Le vessazioni vanno avanti da un anno almeno, da quando tre compagni di classe di un ragazzino di origine marocchina che frequenta una scuola di Padova, gli avevano rubato il cellulare appropriandosi del suo profilo Facebook e scrivendo “Sono gay e voglio dirlo a tutti”.
La derisione basata su un orientamento sessuale usato come insulto, è diventata presto violenza fisica. La notizia è riportata dal Mattino di Padova secondo cui sempre gli stessi tre studenti della scuola, qualche sabato fa hanno chiuso il compagno in un angolo della palestra, lo hanno legato con le corde per il salto e frustato con altre corde.

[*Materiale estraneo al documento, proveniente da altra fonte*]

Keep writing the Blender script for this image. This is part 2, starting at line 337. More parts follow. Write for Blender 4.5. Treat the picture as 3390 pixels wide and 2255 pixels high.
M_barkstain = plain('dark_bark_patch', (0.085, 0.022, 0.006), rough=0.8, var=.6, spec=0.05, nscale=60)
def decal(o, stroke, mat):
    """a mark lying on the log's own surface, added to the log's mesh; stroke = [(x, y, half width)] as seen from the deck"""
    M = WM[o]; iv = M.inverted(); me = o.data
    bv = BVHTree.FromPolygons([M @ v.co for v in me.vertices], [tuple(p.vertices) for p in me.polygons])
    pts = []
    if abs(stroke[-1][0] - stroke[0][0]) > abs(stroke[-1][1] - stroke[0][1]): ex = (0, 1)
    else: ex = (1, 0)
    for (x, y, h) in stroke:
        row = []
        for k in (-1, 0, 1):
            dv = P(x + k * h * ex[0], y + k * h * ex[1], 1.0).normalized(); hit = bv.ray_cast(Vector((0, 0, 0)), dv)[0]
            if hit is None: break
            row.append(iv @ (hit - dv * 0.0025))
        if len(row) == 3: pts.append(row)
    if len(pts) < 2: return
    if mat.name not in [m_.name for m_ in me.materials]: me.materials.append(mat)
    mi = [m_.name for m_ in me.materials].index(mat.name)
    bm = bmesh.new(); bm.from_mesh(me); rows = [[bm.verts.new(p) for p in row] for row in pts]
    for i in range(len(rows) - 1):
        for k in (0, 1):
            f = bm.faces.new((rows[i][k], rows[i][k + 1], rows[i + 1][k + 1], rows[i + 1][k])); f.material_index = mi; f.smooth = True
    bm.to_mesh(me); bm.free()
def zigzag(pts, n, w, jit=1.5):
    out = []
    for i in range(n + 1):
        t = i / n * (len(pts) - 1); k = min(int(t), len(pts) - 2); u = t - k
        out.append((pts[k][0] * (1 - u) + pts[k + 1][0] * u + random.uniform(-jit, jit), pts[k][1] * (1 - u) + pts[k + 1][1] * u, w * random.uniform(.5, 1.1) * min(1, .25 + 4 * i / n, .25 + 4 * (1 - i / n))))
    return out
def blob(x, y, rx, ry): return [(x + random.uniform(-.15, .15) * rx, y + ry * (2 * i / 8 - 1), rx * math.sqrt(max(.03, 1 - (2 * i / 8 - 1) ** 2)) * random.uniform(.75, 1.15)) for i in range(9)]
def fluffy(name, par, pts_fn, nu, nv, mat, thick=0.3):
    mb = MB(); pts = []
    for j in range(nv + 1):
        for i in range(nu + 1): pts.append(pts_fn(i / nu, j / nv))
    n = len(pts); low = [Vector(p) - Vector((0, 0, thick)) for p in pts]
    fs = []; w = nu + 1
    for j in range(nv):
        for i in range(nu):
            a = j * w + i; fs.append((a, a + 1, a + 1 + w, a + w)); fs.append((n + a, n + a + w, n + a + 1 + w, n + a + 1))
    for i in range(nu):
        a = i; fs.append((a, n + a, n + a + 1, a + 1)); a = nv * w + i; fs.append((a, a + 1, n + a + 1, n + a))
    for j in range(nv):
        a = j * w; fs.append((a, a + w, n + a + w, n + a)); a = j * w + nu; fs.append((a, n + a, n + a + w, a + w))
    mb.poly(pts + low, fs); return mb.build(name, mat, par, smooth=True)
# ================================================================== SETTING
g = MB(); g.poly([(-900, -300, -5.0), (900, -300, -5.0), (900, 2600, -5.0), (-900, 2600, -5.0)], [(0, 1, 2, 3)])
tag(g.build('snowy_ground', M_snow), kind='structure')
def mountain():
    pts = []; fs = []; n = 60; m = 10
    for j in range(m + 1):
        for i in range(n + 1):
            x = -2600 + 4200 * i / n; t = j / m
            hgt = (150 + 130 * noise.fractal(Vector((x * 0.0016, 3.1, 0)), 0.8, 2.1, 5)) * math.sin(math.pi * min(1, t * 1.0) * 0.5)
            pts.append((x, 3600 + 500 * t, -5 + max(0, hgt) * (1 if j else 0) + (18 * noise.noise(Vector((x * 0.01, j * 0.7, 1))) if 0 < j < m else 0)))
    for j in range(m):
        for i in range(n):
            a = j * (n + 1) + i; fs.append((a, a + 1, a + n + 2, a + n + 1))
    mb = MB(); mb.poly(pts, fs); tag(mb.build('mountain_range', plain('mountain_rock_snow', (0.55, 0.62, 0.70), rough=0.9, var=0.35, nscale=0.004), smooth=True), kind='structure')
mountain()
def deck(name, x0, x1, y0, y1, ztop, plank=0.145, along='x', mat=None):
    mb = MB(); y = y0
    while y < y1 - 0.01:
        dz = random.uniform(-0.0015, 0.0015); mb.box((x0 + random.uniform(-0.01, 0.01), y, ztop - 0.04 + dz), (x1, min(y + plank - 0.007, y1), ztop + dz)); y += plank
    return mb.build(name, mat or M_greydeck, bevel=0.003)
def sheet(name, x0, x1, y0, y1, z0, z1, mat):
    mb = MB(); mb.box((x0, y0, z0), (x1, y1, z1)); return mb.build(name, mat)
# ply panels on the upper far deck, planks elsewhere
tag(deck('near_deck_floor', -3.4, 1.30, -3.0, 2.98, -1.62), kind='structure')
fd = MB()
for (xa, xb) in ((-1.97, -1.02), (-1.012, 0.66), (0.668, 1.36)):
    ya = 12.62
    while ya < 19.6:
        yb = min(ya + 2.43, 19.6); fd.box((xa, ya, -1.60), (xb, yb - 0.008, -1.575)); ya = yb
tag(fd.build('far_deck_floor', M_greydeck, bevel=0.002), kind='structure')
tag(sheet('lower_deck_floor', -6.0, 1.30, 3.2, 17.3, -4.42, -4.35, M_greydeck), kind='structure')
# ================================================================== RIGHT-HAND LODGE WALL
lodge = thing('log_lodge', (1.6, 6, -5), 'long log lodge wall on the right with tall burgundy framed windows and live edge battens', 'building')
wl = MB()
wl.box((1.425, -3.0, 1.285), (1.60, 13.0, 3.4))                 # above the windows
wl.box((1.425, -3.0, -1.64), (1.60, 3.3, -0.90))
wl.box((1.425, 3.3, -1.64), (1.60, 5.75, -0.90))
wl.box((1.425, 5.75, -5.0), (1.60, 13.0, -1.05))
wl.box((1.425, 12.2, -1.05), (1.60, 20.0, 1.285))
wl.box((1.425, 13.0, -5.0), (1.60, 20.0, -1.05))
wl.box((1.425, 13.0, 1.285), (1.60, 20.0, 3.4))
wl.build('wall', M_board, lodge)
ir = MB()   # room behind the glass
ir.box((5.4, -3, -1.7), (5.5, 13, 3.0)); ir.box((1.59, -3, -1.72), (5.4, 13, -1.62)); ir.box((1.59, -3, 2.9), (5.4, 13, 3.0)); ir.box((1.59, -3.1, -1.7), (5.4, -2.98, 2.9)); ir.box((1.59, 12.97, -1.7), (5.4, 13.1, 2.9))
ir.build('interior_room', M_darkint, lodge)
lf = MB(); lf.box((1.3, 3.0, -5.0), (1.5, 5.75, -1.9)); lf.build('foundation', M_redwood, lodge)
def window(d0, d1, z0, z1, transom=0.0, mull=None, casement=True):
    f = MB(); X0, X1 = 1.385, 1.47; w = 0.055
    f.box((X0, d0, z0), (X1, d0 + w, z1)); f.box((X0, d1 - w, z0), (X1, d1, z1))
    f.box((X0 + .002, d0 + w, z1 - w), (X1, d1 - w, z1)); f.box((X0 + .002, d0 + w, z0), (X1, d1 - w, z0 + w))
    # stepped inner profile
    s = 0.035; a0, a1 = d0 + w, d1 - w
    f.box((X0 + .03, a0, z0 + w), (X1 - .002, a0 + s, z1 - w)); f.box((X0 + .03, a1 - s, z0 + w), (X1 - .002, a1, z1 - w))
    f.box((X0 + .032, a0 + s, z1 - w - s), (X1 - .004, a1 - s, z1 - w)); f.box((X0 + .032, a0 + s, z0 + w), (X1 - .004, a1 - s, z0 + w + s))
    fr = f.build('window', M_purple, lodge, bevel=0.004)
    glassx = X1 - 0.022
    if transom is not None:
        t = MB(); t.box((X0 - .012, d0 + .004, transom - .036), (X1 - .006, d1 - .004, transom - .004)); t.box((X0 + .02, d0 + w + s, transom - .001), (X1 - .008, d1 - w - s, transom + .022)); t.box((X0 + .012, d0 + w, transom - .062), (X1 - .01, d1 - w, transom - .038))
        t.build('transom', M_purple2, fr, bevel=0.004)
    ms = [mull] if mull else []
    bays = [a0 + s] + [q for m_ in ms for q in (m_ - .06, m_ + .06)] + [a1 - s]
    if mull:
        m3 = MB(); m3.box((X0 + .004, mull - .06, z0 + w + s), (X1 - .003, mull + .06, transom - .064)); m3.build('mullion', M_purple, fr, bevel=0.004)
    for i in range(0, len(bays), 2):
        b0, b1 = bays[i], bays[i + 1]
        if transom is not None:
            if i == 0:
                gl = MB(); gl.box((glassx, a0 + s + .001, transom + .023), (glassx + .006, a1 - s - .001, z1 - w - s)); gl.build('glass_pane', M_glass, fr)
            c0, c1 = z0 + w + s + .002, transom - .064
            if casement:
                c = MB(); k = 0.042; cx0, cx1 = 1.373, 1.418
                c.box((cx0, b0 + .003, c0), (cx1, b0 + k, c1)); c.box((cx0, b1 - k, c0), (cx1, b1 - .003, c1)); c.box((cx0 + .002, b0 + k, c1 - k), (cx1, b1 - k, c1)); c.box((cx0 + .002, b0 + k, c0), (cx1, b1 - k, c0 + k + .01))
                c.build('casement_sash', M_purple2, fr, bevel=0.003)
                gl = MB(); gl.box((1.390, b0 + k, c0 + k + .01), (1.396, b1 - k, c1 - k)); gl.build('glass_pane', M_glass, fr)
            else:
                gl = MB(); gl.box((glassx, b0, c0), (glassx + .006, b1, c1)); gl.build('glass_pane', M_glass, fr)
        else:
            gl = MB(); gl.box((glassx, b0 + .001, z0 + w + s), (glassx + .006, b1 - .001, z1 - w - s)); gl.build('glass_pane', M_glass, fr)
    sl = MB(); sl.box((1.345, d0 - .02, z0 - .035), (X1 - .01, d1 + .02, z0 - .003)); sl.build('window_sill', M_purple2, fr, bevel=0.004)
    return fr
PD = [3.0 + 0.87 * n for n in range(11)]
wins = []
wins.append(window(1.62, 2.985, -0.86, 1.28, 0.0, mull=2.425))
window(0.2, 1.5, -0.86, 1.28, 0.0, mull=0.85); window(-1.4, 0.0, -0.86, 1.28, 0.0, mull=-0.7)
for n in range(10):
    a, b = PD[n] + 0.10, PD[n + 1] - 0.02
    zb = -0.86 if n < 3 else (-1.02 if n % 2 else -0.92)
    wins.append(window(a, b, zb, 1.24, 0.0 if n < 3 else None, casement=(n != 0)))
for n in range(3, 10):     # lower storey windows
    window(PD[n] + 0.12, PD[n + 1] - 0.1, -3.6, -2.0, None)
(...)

Il ragazzino ha urlato chiedendo aiuto fino a quando il professore si è accorto di quanto accadeva ed è intervenuto fermando i tre picchiatori. Contro i tre, già dopo gli insulti omofobi erano stati presi alcuni provvedimenti.
Ora, convocati i genitori di tutti i ragazzi coinvolti, si ragiona su che punizione infliggere ai tre, evidentemente recidivi.
Il filo che lega tutte le forme di discriminazione
Una storia tremenda, per la vittima di tanta violenza e discriminazione. E anche una storia che, ancora una volta, sottolinea il filo rosso che lega tutte le forme di discriminazione. In questo caso, quella razzista e quella omofobica. Il ragazzino, a quanto pare, è stato preso di mira perché di origini straniere e per sbeffeggiarlo, almeno in una circostanza, hanno usato l’omosessualità. E non la sua omosessualità (che certo non avrebbe reso meno grave il gesto), ma l’essere gay come categoria, e il coming out.
Una storia, di nuovo, che non fa altro che denunciare come il contrasto al bullismo nelle scuole non può prescindere dalla lotta all’omofobia, specialmente tra i giovani. Checché ne dicano coloro che agitano il “gender” come una sorta di arma nucleare lanciata contro i ragazzi e le ragazze.